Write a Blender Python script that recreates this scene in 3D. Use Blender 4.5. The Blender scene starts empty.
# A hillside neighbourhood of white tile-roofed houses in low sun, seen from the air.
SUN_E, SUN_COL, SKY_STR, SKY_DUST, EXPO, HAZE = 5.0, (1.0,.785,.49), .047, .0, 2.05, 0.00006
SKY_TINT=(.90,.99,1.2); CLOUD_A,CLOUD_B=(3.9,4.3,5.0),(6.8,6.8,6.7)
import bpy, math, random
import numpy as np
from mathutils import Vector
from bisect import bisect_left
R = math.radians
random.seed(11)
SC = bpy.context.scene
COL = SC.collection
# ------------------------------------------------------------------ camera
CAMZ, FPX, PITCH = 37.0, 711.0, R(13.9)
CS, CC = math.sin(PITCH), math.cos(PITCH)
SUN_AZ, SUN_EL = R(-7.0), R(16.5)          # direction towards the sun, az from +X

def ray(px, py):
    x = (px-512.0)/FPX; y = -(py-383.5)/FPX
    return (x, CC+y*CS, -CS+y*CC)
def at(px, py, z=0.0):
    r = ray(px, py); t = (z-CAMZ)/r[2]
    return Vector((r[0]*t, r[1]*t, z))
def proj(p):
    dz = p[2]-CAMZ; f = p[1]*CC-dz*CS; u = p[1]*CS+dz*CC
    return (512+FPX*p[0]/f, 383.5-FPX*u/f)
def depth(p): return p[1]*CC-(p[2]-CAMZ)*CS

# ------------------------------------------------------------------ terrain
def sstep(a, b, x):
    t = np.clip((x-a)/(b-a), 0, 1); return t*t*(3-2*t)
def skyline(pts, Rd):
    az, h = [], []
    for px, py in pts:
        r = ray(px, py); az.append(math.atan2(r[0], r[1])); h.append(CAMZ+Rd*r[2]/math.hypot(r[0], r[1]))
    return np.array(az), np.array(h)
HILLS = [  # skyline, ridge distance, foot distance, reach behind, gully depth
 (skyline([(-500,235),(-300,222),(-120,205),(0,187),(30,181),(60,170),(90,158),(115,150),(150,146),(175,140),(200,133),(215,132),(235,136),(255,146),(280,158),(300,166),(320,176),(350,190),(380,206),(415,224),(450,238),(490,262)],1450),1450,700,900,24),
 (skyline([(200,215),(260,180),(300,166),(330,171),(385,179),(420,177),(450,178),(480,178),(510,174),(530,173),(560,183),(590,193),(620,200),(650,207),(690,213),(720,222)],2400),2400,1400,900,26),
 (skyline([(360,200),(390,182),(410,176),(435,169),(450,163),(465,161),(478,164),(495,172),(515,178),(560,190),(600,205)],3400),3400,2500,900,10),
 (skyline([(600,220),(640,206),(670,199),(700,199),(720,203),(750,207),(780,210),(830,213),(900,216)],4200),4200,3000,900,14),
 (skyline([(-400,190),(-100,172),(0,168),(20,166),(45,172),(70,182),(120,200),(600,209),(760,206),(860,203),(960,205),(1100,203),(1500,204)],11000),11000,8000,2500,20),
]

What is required
Scan the material line by line and report each one that contains "scene".

Reply
Write a Blender Python script that recreates this scene in 3D. Use Blender 4.5. The Blender scene starts empty.
SC = bpy.context.scene